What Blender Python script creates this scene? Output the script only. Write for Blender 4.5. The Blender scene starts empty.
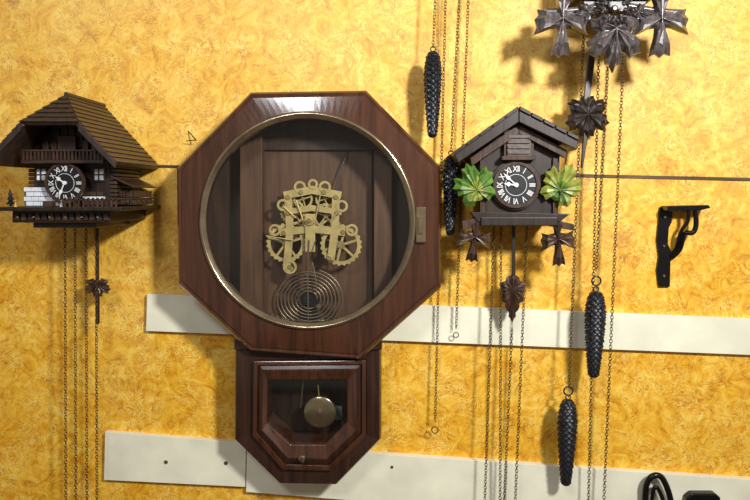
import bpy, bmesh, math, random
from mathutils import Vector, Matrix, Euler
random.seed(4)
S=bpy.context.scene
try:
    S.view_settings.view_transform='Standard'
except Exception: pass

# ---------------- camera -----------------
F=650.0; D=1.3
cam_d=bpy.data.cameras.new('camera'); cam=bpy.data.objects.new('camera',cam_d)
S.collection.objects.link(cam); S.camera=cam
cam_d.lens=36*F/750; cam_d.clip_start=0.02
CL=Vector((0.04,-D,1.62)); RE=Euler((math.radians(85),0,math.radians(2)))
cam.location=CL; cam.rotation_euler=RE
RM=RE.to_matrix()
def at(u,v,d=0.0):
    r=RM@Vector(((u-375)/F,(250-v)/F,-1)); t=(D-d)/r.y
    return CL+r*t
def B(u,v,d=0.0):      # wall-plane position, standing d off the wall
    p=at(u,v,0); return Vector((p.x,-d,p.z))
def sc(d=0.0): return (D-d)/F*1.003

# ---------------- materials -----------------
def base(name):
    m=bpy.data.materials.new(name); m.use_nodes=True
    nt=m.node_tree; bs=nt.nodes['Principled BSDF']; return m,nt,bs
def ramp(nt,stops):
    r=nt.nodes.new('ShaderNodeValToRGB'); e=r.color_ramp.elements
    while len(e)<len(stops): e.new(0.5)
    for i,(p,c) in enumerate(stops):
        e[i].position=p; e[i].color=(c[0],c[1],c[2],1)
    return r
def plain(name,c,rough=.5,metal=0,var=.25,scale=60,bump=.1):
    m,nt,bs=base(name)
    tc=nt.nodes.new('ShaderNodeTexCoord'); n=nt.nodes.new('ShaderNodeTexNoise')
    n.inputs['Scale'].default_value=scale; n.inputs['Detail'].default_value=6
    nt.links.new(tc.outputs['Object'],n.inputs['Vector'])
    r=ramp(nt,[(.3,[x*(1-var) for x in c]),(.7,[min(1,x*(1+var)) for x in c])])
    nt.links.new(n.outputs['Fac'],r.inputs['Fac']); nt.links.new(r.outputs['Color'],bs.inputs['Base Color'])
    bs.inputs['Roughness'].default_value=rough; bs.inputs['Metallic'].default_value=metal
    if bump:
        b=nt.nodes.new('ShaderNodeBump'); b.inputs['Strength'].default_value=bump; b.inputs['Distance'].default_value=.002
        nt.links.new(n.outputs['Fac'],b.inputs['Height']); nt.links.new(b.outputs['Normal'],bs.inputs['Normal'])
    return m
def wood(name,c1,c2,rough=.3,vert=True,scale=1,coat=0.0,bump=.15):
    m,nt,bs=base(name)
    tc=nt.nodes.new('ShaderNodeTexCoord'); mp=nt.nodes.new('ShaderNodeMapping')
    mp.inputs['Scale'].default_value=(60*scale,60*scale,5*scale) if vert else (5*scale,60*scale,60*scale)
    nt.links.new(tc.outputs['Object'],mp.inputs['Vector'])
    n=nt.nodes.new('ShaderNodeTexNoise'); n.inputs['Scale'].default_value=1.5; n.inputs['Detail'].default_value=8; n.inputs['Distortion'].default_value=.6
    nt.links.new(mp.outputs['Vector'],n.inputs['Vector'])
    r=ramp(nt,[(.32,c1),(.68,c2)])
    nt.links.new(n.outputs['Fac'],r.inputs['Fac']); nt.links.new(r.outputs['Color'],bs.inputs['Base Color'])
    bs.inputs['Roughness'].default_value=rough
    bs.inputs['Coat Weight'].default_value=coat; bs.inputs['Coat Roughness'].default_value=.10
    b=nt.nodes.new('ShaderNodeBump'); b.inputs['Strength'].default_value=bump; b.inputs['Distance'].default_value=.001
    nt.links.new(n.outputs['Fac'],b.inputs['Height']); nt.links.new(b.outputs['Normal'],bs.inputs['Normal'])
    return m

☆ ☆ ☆

→ Written request:
Reproduce the material above in full, exactly, with no images.

→ Solved exercise:
What Blender Python script creates this scene? Output the script only. Write for Blender 4.5. The Blender scene starts empty.
import bpy, bmesh, math, random
from mathutils import Vector, Matrix, Euler
random.seed(4)
S=bpy.context.scene
try:
    S.view_settings.view_transform='Standard'
except Exception: pass

# ---------------- camera -----------------
F=650.0; D=1.3
cam_d=bpy.data.cameras.new('camera'); cam=bpy.data.objects.new('camera',cam_d)
S.collection.objects.link(cam); S.camera=cam
cam_d.lens=36*F/750; cam_d.clip_start=0.02
CL=Vector((0.04,-D,1.62)); RE=Euler((math.radians(85),0,math.radians(2)))
cam.location=CL; cam.rotation_euler=RE
RM=RE.to_matrix()
def at(u,v,d=0.0):
    r=RM@Vector(((u-375)/F,(250-v)/F,-1)); t=(D-d)/r.y
    return CL+r*t
def B(u,v,d=0.0):      # wall-plane position, standing d off the wall
    p=at(u,v,0); return Vector((p.x,-d,p.z))
def sc(d=0.0): return (D-d)/F*1.003

# ---------------- materials -----------------
def base(name):
    m=bpy.data.materials.new(name); m.use_nodes=True
    nt=m.node_tree; bs=nt.nodes['Principled BSDF']; return m,nt,bs
def ramp(nt,stops):
    r=nt.nodes.new('ShaderNodeValToRGB'); e=r.color_ramp.elements
    while len(e)<len(stops): e.new(0.5)
    for i,(p,c) in enumerate(stops):
        e[i].position=p; e[i].color=(c[0],c[1],c[2],1)
    return r
def plain(name,c,rough=.5,metal=0,var=.25,scale=60,bump=.1):
    m,nt,bs=base(name)
    tc=nt.nodes.new('ShaderNodeTexCoord'); n=nt.nodes.new('ShaderNodeTexNoise')
    n.inputs['Scale'].default_value=scale; n.inputs['Detail'].default_value=6
    nt.links.new(tc.outputs['Object'],n.inputs['Vector'])
    r=ramp(nt,[(.3,[x*(1-var) for x in c]),(.7,[min(1,x*(1+var)) for x in c])])
    nt.links.new(n.outputs['Fac'],r.inputs['Fac']); nt.links.new(r.outputs['Color'],bs.inputs['Base Color'])
    bs.inputs['Roughness'].default_value=rough; bs.inputs['Metallic'].default_value=metal
    if bump:
        b=nt.nodes.new('ShaderNodeBump'); b.inputs['Strength'].default_value=bump; b.inputs['Distance'].default_value=.002
        nt.links.new(n.outputs['Fac'],b.inputs['Height']); nt.links.new(b.outputs['Normal'],bs.inputs['Normal'])
    return m
def wood(name,c1,c2,rough=.3,vert=True,scale=1,coat=0.0,bump=.15):
    m,nt,bs=base(name)
    tc=nt.nodes.new('ShaderNodeTexCoord'); mp=nt.nodes.new('ShaderNodeMapping')
    mp.inputs['Scale'].default_value=(60*scale,60*scale,5*scale) if vert else (5*scale,60*scale,60*scale)
    nt.links.new(tc.outputs['Object'],mp.inputs['Vector'])
    n=nt.nodes.new('ShaderNodeTexNoise'); n.inputs['Scale'].default_value=1.5; n.inputs['Detail'].default_value=8; n.inputs['Distortion'].default_value=.6
    nt.links.new(mp.outputs['Vector'],n.inputs['Vector'])
    r=ramp(nt,[(.32,c1),(.68,c2)])
    nt.links.new(n.outputs['Fac'],r.inputs['Fac']); nt.links.new(r.outputs['Color'],bs.inputs['Base Color'])
    bs.inputs['Roughness'].default_value=rough
    bs.inputs['Coat Weight'].default_value=coat; bs.inputs['Coat Roughness'].default_value=.10
    b=nt.nodes.new('ShaderNodeBump'); b.inputs['Strength'].default_value=bump; b.inputs['Distance'].default_value=.001
    nt.links.new(n.outputs['Fac'],b.inputs['Height']); nt.links.new(b.outputs['Normal'],bs.inputs['Normal'])
    return m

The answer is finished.